Design and development of transparent glasses for radiation shielding applications

Abstract

In this work, we present the fabrication of free lead glasses for radiation shielding applications by applying the melt-quenching method. The impact of Bi2O3 on the physical, mechanical and radiation shielding properties was investigated. The density of the glasses enhances from 3.833 to 4.283 g/cm3 due to the change of the Bi2O3 content. The Makishima and Mackenzie (MM) were used to calculate the Young's modulus (Y), bulk modulus (B), and longitudinal modulus (L). These parameters have been studies as a function of the mol% of Bi2O3 present in the samples. We evaluated the photon shielding competence of the prepared glasses and the calculations were carried out using Phy-X/PSD software between 0.015 and 15 MeV photon energies. From our results, it is demonstrated that the value of the effective atomic number (Zeff) in the low energy range was obviously enhanced with the growth of Bi2O3 contents.

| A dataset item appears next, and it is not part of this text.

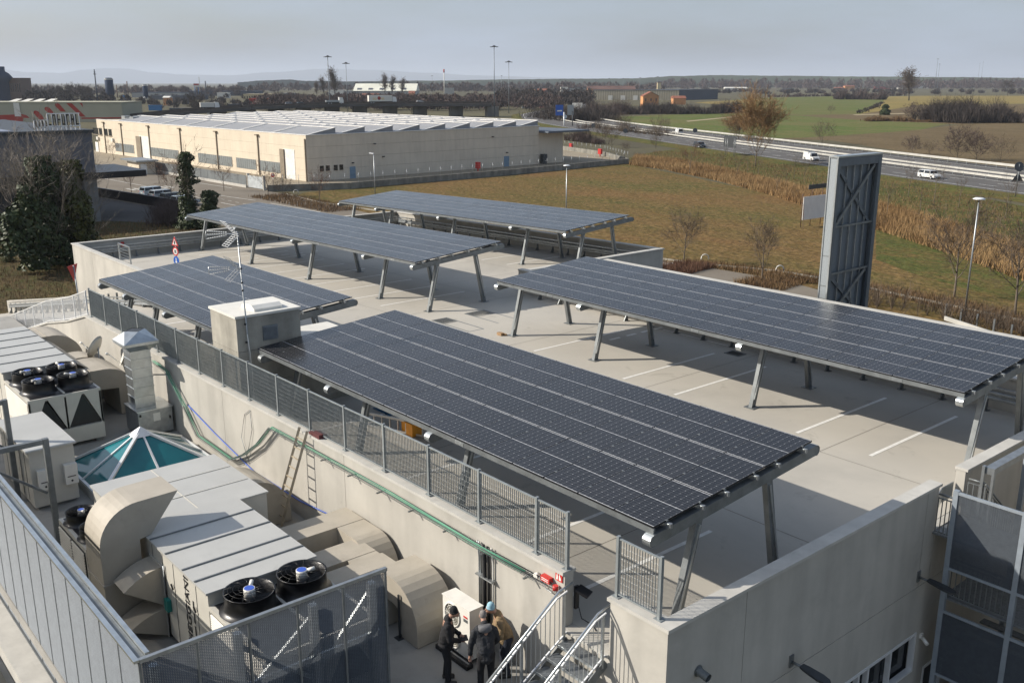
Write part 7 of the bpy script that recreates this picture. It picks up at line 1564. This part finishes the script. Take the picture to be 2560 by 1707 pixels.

The linear attenuation coefficient (LAC) and Zeff results have similar trends, which enhance by adding Bi2O3 contents, and reduce with increasing the energy. The results indicated that the borate glasses with high concentration of Bi2O3 had higher radiation shielding properties than some commercial glasses. So, these prepared glasses may utilize in some applications such as radiation shielding.